摘要
管壳式换热器具有机械密封性好、承压能力强等特点,是动力、能源、冶金、硫酸工业等行业的关键通用设备。换热器热流体与冷流体的出口温度比例α(αT_(H2) T_(L2))可表征换热器的换热深度。当热流体的出口温度低于冷流体的出口温度即α<1时,换热器进入深度换热状态。工业中有一些场合需要冷热流体作深度换热,例如在硫酸生产转化系统中SO_2 /SO_3气体的换热,在乙烯或炼油系统中的冷热油料换热等。近些年来随着硫酸工业生产规模的扩大,转化工序中换热设备也越来越大型化。换热器大型化过程中,长径比(L/D)锐减的同时也伴随出现了深度换热难以实现的问题。在超大型换热器中采用壳程多通道结构是改善深度换热受限的有效方法,但其内部速度分布尚不清楚,本论文将对此进行研究。壳程多通道管壳式换热器相当于一个由若干个长宽比为L/W的并列分置管壳式换热器组成的换热器网络。在壳程多通道超大型管壳式换热器中,深度换热之所以得以实现是由于并列分置管束管壳式换热器的L/W远大于超大型管壳式换热器L/D,因此研究L/W与深度换热的关系很有必要。

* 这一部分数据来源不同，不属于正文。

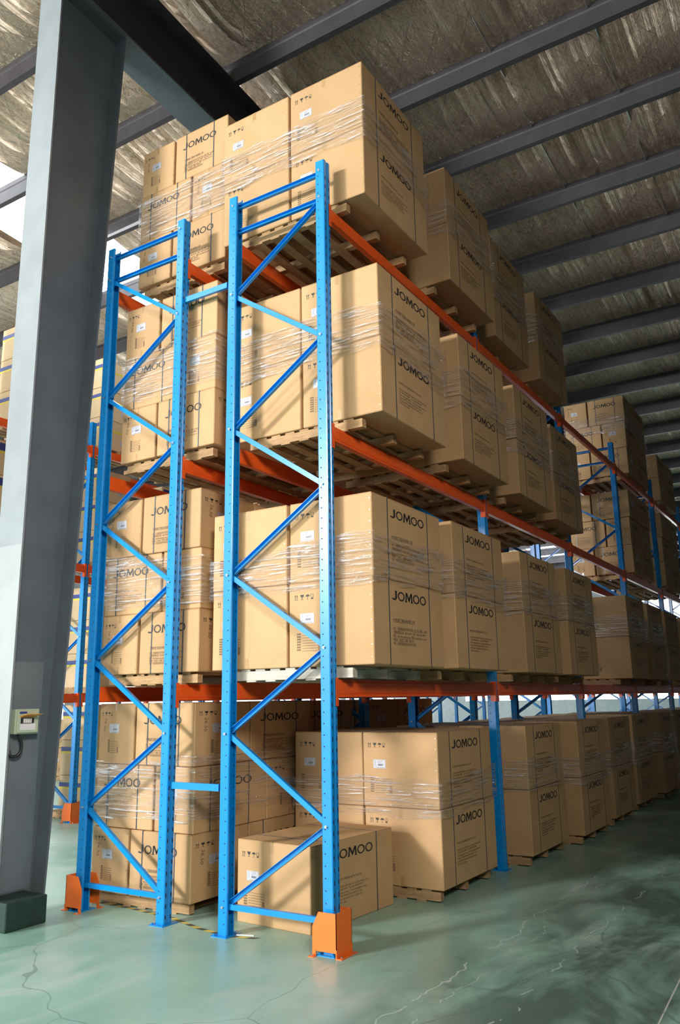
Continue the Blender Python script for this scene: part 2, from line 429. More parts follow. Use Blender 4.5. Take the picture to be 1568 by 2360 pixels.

在本论文中,根据几何相似原理抽取壳程多通道超大型管壳式换热器中具有代表性的并列分置管束单元流路区域进行数值模拟研究,运用大型计算流体力学商业软件FLUENT研究了长宽比对并列分置管束单元流路区域模型的深度换热性能的影响,给出了并列分置管束单元流路区域的速度场分布,由于并列分置管束单元流路区域与壳程多通道大型管壳式换热器的壳程流路具有极高的相似性,所得结果对了解壳程多通道超大型管壳式换热器的壳程流路有意义。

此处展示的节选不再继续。